-- START --

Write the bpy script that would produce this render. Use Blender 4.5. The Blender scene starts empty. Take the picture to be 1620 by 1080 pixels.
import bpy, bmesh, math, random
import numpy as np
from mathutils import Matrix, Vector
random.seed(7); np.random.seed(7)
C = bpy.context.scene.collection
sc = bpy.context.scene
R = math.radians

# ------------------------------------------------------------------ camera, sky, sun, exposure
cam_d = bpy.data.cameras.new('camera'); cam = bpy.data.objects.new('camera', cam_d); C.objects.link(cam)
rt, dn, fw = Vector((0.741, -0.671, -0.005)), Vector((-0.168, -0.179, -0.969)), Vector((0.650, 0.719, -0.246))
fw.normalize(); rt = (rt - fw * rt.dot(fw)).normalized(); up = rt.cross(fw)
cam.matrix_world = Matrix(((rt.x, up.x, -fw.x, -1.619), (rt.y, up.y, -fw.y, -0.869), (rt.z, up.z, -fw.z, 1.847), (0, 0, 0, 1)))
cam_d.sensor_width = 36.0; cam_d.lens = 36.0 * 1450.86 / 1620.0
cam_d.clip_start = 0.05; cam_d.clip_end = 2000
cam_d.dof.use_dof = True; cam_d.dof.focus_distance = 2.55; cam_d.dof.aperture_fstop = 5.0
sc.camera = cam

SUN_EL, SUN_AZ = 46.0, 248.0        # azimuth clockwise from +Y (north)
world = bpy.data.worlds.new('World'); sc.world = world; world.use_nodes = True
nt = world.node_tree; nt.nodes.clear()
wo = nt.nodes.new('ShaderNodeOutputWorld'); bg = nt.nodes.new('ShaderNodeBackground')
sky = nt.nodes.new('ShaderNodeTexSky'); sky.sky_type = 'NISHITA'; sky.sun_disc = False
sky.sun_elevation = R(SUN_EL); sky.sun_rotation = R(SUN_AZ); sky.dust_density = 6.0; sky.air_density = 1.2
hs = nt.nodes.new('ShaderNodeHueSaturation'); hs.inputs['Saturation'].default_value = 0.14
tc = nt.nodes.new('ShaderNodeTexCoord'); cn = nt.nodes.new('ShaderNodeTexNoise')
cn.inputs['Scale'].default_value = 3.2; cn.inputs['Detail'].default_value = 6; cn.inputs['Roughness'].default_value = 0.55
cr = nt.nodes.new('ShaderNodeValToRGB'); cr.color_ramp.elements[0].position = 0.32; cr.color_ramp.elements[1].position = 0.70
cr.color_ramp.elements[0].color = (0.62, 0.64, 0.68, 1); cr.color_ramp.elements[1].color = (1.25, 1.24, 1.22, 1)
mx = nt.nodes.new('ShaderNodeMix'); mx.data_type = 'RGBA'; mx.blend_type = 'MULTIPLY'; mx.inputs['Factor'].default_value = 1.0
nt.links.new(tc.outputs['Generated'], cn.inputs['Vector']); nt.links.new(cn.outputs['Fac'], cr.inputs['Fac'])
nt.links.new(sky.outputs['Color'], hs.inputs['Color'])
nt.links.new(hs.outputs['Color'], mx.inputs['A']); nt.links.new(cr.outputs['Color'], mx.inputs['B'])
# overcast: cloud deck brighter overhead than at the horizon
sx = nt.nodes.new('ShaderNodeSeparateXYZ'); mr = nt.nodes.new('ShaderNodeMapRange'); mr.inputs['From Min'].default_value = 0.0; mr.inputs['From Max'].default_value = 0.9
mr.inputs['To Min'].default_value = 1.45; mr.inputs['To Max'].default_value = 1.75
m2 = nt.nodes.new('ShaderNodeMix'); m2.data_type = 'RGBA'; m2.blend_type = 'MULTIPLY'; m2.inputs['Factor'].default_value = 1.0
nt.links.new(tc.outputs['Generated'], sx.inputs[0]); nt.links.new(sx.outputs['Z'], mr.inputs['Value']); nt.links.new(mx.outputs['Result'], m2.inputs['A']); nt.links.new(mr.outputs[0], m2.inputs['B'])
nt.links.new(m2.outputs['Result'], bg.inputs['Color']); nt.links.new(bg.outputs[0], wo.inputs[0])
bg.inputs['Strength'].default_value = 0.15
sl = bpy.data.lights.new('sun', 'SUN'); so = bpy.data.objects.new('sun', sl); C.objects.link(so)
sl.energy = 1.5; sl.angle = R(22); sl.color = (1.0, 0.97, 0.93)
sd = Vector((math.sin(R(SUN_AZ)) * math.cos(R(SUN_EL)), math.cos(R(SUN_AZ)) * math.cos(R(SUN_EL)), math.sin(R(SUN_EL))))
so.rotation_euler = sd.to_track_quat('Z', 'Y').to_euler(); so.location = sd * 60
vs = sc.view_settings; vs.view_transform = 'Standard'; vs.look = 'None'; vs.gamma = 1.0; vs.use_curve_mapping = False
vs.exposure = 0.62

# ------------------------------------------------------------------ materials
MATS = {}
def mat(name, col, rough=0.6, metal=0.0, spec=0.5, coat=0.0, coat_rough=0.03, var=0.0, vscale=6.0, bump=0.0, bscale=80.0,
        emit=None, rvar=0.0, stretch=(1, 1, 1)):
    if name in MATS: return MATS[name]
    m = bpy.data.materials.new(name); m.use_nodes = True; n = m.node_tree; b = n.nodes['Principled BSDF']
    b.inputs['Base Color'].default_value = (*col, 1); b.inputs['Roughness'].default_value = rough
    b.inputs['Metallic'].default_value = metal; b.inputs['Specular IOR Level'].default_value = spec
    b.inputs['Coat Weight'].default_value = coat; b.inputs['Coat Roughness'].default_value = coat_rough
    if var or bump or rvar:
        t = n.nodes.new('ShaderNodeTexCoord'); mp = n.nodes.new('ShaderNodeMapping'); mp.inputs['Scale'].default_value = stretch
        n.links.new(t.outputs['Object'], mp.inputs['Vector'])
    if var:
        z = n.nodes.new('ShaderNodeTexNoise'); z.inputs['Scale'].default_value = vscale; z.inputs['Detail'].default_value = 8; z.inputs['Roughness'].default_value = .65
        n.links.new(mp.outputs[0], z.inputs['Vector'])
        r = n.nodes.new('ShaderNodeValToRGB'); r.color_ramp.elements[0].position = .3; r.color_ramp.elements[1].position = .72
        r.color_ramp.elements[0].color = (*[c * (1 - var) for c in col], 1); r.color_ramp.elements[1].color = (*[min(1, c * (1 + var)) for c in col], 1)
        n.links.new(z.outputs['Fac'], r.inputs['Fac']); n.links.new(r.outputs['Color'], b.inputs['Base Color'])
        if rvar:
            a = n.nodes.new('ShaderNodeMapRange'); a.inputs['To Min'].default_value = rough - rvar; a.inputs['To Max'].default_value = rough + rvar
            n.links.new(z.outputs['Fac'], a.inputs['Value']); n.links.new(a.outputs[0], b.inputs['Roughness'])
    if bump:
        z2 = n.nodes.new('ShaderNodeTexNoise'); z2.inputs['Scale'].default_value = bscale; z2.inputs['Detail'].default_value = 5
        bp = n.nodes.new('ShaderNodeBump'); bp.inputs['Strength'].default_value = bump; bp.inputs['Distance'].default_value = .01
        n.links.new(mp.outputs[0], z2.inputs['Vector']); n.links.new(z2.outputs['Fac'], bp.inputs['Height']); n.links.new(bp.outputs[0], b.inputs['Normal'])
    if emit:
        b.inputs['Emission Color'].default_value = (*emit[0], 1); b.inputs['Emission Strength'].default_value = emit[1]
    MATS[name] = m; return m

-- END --

Quote the listing in full, please, keeping every line exact.

- [Exercise solution]
Write the bpy script that would produce this render. Use Blender 4.5. The Blender scene starts empty. Take the picture to be 1620 by 1080 pixels.
import bpy, bmesh, math, random
import numpy as np
from mathutils import Matrix, Vector
random.seed(7); np.random.seed(7)
C = bpy.context.scene.collection
sc = bpy.context.scene
R = math.radians

# ------------------------------------------------------------------ camera, sky, sun, exposure
cam_d = bpy.data.cameras.new('camera'); cam = bpy.data.objects.new('camera', cam_d); C.objects.link(cam)
rt, dn, fw = Vector((0.741, -0.671, -0.005)), Vector((-0.168, -0.179, -0.969)), Vector((0.650, 0.719, -0.246))
fw.normalize(); rt = (rt - fw * rt.dot(fw)).normalized(); up = rt.cross(fw)
cam.matrix_world = Matrix(((rt.x, up.x, -fw.x, -1.619), (rt.y, up.y, -fw.y, -0.869), (rt.z, up.z, -fw.z, 1.847), (0, 0, 0, 1)))
cam_d.sensor_width = 36.0; cam_d.lens = 36.0 * 1450.86 / 1620.0
cam_d.clip_start = 0.05; cam_d.clip_end = 2000
cam_d.dof.use_dof = True; cam_d.dof.focus_distance = 2.55; cam_d.dof.aperture_fstop = 5.0
sc.camera = cam

SUN_EL, SUN_AZ = 46.0, 248.0        # azimuth clockwise from +Y (north)
world = bpy.data.worlds.new('World'); sc.world = world; world.use_nodes = True
nt = world.node_tree; nt.nodes.clear()
wo = nt.nodes.new('ShaderNodeOutputWorld'); bg = nt.nodes.new('ShaderNodeBackground')
sky = nt.nodes.new('ShaderNodeTexSky'); sky.sky_type = 'NISHITA'; sky.sun_disc = False
sky.sun_elevation = R(SUN_EL); sky.sun_rotation = R(SUN_AZ); sky.dust_density = 6.0; sky.air_density = 1.2
hs = nt.nodes.new('ShaderNodeHueSaturation'); hs.inputs['Saturation'].default_value = 0.14
tc = nt.nodes.new('ShaderNodeTexCoord'); cn = nt.nodes.new('ShaderNodeTexNoise')
cn.inputs['Scale'].default_value = 3.2; cn.inputs['Detail'].default_value = 6; cn.inputs['Roughness'].default_value = 0.55
cr = nt.nodes.new('ShaderNodeValToRGB'); cr.color_ramp.elements[0].position = 0.32; cr.color_ramp.elements[1].position = 0.70
cr.color_ramp.elements[0].color = (0.62, 0.64, 0.68, 1); cr.color_ramp.elements[1].color = (1.25, 1.24, 1.22, 1)
mx = nt.nodes.new('ShaderNodeMix'); mx.data_type = 'RGBA'; mx.blend_type = 'MULTIPLY'; mx.inputs['Factor'].default_value = 1.0
nt.links.new(tc.outputs['Generated'], cn.inputs['Vector']); nt.links.new(cn.outputs['Fac'], cr.inputs['Fac'])
nt.links.new(sky.outputs['Color'], hs.inputs['Color'])
nt.links.new(hs.outputs['Color'], mx.inputs['A']); nt.links.new(cr.outputs['Color'], mx.inputs['B'])
# overcast: cloud deck brighter overhead than at the horizon
sx = nt.nodes.new('ShaderNodeSeparateXYZ'); mr = nt.nodes.new('ShaderNodeMapRange'); mr.inputs['From Min'].default_value = 0.0; mr.inputs['From Max'].default_value = 0.9
mr.inputs['To Min'].default_value = 1.45; mr.inputs['To Max'].default_value = 1.75
m2 = nt.nodes.new('ShaderNodeMix'); m2.data_type = 'RGBA'; m2.blend_type = 'MULTIPLY'; m2.inputs['Factor'].default_value = 1.0
nt.links.new(tc.outputs['Generated'], sx.inputs[0]); nt.links.new(sx.outputs['Z'], mr.inputs['Value']); nt.links.new(mx.outputs['Result'], m2.inputs['A']); nt.links.new(mr.outputs[0], m2.inputs['B'])
nt.links.new(m2.outputs['Result'], bg.inputs['Color']); nt.links.new(bg.outputs[0], wo.inputs[0])
bg.inputs['Strength'].default_value = 0.15
sl = bpy.data.lights.new('sun', 'SUN'); so = bpy.data.objects.new('sun', sl); C.objects.link(so)
sl.energy = 1.5; sl.angle = R(22); sl.color = (1.0, 0.97, 0.93)
sd = Vector((math.sin(R(SUN_AZ)) * math.cos(R(SUN_EL)), math.cos(R(SUN_AZ)) * math.cos(R(SUN_EL)), math.sin(R(SUN_EL))))
so.rotation_euler = sd.to_track_quat('Z', 'Y').to_euler(); so.location = sd * 60
vs = sc.view_settings; vs.view_transform = 'Standard'; vs.look = 'None'; vs.gamma = 1.0; vs.use_curve_mapping = False
vs.exposure = 0.62

# ------------------------------------------------------------------ materials
MATS = {}
def mat(name, col, rough=0.6, metal=0.0, spec=0.5, coat=0.0, coat_rough=0.03, var=0.0, vscale=6.0, bump=0.0, bscale=80.0,
        emit=None, rvar=0.0, stretch=(1, 1, 1)):
    if name in MATS: return MATS[name]
    m = bpy.data.materials.new(name); m.use_nodes = True; n = m.node_tree; b = n.nodes['Principled BSDF']
    b.inputs['Base Color'].default_value = (*col, 1); b.inputs['Roughness'].default_value = rough
    b.inputs['Metallic'].default_value = metal; b.inputs['Specular IOR Level'].default_value = spec
    b.inputs['Coat Weight'].default_value = coat; b.inputs['Coat Roughness'].default_value = coat_rough
    if var or bump or rvar:
        t = n.nodes.new('ShaderNodeTexCoord'); mp = n.nodes.new('ShaderNodeMapping'); mp.inputs['Scale'].default_value = stretch
        n.links.new(t.outputs['Object'], mp.inputs['Vector'])
    if var:
        z = n.nodes.new('ShaderNodeTexNoise'); z.inputs['Scale'].default_value = vscale; z.inputs['Detail'].default_value = 8; z.inputs['Roughness'].default_value = .65
        n.links.new(mp.outputs[0], z.inputs['Vector'])
        r = n.nodes.new('ShaderNodeValToRGB'); r.color_ramp.elements[0].position = .3; r.color_ramp.elements[1].position = .72
        r.color_ramp.elements[0].color = (*[c * (1 - var) for c in col], 1); r.color_ramp.elements[1].color = (*[min(1, c * (1 + var)) for c in col], 1)
        n.links.new(z.outputs['Fac'], r.inputs['Fac']); n.links.new(r.outputs['Color'], b.inputs['Base Color'])
        if rvar:
            a = n.nodes.new('ShaderNodeMapRange'); a.inputs['To Min'].default_value = rough - rvar; a.inputs['To Max'].default_value = rough + rvar
            n.links.new(z.outputs['Fac'], a.inputs['Value']); n.links.new(a.outputs[0], b.inputs['Roughness'])
    if bump:
        z2 = n.nodes.new('ShaderNodeTexNoise'); z2.inputs['Scale'].default_value = bscale; z2.inputs['Detail'].default_value = 5
        bp = n.nodes.new('ShaderNodeBump'); bp.inputs['Strength'].default_value = bump; bp.inputs['Distance'].default_value = .01
        n.links.new(mp.outputs[0], z2.inputs['Vector']); n.links.new(z2.outputs['Fac'], bp.inputs['Height']); n.links.new(bp.outputs[0], b.inputs['Normal'])
    if emit:
        b.inputs['Emission Color'].default_value = (*emit[0], 1); b.inputs['Emission Strength'].default_value = emit[1]
    MATS[name] = m; return m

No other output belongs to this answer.